La falsificazione delle informazioni potrebbe essere utilizzata per perseguire vari obiettivi e nuove classi di crimini. E non solo. “Come l’insidiosa diffusione della disinformazione e la disinformazione minaccia la coesione delle società – sottolinea il report – c’è il rischio che alcuni governi agiscano troppo lentamente, trovandosi di fronte a un compromesso tra prevenzione della disinformazione e tutela della libertà di parola, mentre i governi repressivi potrebbero utilizzare una maggiore controllo normativo per erodere i diritti umani“.
Cosa fare?
Partendo da un quadro così fortemente problematico, quali possono essere le prospettive per il futuro? Il mondo dell’editoria non può prescindere dalle tematiche emergenti sollevate dal Global Risk Report 2024 e può trovare un interessante spunto di riflessione nelle conclusioni del documento: sia il grado di complessità che la velocità di questi rischi globali richiedono approcci flessibili e agili e, soprattutto, condivisi.
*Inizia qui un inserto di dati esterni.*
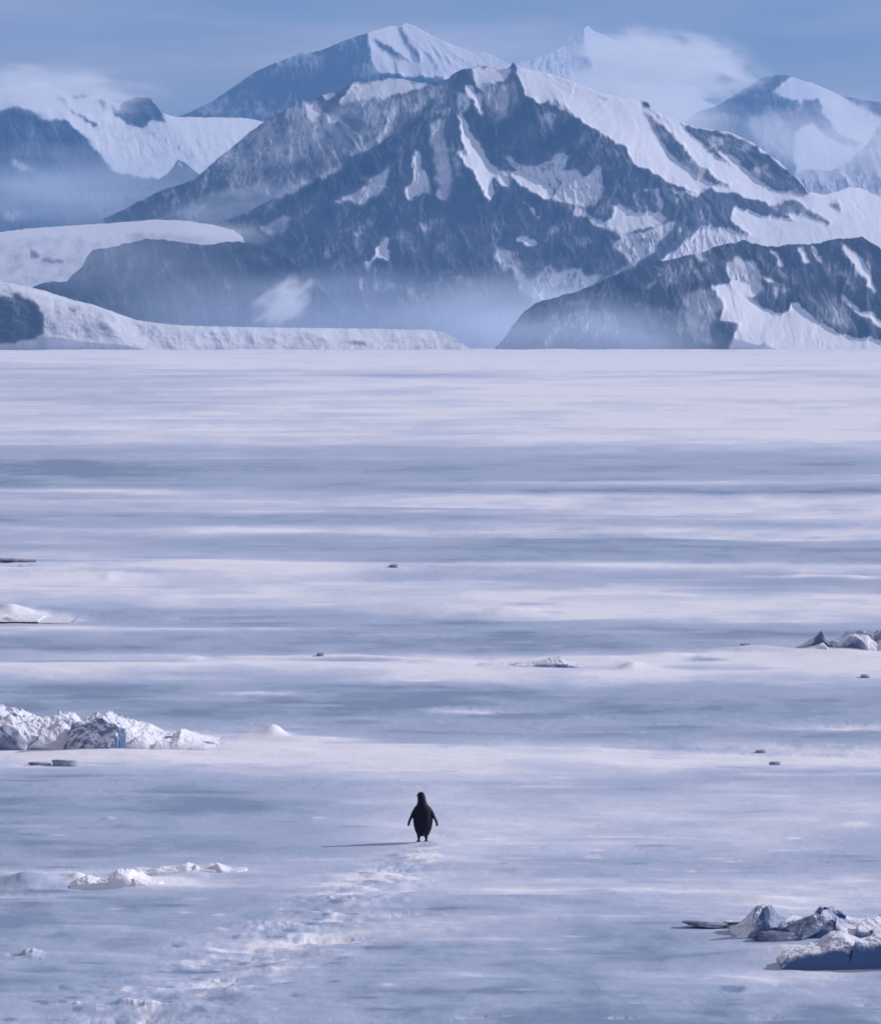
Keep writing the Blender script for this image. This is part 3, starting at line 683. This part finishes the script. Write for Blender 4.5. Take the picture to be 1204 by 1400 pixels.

“Ci sono quattro grandi categorie di approccio alla riduzione del rischio globale, sulla base del livello di cooperazione richiesto: strategie localizzate; sforzi rivoluzionari; azioni collettive; coordinamento transfrontaliero”. Proprio la collaborazione transfrontaliera su larga scala rimane fondamentale “per affrontare e gestire i rischi da cui dipende la stessa sicurezza e prosperità dell’umanità”.
Queste tematiche torneranno centrali in occasione del World Economic Forum 2024 di Davos, in Svizzera, dedicato al tema “Rebuilding Trust”. Il programma è orientato al “ritorno alle origini di dialogo aperto e costruttivo tra i leader del governo, delle imprese e della società civile”.